— START —

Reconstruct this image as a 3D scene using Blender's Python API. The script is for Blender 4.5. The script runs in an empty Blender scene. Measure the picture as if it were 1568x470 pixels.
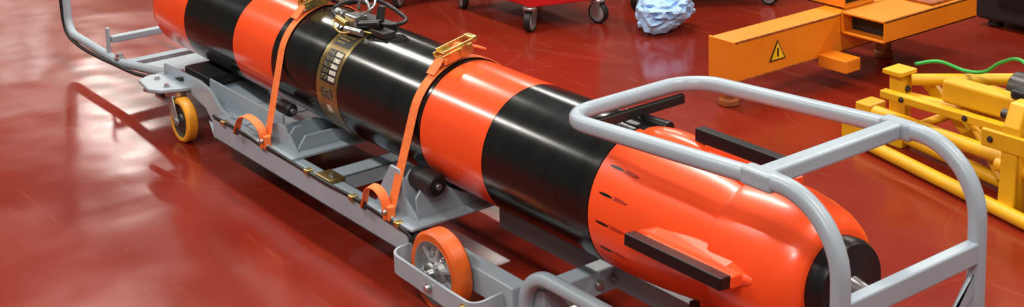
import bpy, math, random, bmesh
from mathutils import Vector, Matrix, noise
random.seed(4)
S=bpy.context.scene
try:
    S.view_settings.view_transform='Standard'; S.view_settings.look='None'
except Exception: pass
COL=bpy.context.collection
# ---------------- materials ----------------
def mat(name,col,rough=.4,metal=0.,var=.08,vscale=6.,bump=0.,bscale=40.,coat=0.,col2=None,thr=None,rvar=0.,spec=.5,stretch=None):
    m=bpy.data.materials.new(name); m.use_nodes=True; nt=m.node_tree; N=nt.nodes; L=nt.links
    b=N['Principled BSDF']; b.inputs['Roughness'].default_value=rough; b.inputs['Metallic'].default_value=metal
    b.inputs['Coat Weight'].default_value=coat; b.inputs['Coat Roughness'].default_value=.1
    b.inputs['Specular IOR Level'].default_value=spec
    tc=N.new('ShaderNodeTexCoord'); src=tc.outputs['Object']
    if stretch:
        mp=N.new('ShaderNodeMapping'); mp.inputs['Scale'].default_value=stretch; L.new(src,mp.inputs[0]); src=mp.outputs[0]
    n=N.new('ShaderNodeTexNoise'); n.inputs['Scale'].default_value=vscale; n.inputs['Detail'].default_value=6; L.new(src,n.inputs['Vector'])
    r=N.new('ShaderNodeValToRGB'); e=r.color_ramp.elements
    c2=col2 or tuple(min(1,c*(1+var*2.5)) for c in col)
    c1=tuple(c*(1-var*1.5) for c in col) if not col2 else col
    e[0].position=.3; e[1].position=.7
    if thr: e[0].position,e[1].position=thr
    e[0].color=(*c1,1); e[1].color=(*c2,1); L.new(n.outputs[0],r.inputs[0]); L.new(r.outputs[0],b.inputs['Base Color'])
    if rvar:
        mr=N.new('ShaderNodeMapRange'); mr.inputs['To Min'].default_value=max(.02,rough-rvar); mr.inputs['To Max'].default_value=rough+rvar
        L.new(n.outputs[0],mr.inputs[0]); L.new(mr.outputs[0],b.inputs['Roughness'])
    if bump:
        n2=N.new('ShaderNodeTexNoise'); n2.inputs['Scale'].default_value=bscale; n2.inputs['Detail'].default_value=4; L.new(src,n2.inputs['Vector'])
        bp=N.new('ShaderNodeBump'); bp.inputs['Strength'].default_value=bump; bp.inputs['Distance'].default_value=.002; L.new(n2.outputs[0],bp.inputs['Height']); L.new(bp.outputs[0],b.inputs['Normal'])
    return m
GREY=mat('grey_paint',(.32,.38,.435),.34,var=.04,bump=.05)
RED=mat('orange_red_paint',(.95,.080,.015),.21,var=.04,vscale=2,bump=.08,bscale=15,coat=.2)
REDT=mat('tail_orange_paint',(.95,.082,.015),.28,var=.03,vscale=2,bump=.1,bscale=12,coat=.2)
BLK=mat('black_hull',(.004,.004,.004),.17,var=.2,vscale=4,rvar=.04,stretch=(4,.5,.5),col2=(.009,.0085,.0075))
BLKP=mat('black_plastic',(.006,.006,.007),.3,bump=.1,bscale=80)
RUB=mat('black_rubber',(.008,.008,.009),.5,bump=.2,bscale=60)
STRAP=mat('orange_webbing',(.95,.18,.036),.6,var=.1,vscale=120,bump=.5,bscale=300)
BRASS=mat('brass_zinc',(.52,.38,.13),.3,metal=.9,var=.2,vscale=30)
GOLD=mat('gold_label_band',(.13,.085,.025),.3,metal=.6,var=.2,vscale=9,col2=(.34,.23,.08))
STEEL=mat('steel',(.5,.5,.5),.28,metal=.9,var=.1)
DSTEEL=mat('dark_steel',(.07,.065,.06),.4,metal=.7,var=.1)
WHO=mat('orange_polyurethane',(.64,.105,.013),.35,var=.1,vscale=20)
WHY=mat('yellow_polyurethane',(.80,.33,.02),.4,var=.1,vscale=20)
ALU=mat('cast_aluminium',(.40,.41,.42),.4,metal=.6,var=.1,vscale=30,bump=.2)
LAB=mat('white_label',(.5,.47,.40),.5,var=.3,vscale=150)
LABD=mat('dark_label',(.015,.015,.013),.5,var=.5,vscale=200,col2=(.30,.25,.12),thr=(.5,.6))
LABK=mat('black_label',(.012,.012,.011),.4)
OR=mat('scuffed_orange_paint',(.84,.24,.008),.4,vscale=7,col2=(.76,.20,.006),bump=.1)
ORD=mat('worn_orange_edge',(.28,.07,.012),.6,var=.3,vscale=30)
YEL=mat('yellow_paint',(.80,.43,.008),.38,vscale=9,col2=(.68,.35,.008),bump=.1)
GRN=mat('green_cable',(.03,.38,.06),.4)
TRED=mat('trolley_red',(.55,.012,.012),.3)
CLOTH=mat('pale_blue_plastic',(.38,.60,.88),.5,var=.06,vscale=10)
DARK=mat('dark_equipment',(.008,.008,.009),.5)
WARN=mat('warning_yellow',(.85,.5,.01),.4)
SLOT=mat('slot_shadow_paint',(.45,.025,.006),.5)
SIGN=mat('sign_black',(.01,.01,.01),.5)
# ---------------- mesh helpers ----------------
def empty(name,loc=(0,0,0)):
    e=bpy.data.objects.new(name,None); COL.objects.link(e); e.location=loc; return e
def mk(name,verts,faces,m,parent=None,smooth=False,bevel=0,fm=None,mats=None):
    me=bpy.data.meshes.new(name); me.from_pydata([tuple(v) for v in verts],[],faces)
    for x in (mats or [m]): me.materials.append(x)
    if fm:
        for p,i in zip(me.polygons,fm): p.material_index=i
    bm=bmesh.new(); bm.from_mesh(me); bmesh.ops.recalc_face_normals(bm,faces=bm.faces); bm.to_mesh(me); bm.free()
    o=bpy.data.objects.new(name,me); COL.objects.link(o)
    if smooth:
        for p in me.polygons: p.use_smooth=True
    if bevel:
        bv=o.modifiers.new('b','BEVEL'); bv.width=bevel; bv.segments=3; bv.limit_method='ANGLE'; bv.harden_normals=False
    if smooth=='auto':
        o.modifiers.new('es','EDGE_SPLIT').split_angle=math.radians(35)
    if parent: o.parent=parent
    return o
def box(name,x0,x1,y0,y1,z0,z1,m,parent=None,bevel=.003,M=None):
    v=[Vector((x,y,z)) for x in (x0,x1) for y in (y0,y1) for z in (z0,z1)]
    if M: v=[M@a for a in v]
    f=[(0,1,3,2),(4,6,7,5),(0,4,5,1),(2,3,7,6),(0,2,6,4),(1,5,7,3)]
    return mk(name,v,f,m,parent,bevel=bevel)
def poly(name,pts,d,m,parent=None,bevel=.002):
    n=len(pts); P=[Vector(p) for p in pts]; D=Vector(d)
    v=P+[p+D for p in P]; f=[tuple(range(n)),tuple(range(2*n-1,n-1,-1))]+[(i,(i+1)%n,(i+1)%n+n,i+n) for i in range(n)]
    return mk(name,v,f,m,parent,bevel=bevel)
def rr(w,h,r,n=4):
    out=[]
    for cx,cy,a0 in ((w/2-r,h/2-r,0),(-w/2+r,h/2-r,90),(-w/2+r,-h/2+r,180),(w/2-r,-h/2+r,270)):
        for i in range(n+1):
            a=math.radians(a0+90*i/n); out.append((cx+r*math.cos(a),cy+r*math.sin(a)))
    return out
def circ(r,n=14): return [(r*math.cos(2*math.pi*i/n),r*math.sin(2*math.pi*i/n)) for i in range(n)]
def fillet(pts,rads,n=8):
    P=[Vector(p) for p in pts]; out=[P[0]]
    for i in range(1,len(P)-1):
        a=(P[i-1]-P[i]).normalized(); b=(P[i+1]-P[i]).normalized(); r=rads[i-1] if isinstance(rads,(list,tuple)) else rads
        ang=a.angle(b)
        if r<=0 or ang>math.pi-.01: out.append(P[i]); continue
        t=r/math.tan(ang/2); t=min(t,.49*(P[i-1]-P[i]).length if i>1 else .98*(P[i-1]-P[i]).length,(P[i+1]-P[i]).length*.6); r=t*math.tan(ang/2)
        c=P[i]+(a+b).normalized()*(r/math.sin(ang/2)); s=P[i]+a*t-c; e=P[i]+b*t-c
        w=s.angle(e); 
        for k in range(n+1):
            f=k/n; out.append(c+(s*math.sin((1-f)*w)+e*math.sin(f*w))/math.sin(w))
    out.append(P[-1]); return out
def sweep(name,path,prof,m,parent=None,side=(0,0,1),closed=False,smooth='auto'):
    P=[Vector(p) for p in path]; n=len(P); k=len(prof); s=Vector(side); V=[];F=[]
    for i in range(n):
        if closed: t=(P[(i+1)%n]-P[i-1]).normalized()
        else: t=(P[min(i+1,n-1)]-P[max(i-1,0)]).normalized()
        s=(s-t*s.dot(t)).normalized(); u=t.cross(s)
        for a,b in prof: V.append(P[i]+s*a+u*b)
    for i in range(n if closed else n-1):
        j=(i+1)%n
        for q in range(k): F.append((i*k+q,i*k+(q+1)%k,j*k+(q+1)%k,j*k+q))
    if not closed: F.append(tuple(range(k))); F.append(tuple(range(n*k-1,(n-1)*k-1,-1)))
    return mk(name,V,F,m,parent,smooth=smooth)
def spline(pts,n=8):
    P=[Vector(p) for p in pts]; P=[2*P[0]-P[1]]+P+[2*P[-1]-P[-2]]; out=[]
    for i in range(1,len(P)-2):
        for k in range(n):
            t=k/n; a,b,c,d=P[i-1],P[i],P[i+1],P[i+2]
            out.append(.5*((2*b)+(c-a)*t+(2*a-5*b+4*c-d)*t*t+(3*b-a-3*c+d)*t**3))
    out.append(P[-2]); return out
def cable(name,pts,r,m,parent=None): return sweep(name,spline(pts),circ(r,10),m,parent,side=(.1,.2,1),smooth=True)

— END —

§ **EXERCISE AIM**: Copy all lines of the listing above that contain the string "scene".

§ **ANSWER TO THIS TASK**:
Reconstruct this image as a 3D scene using Blender's Python API. The script is for Blender 4.5. The script runs in an empty Blender scene. Measure the picture as if it were 1568x470 pixels.
S=bpy.context.scene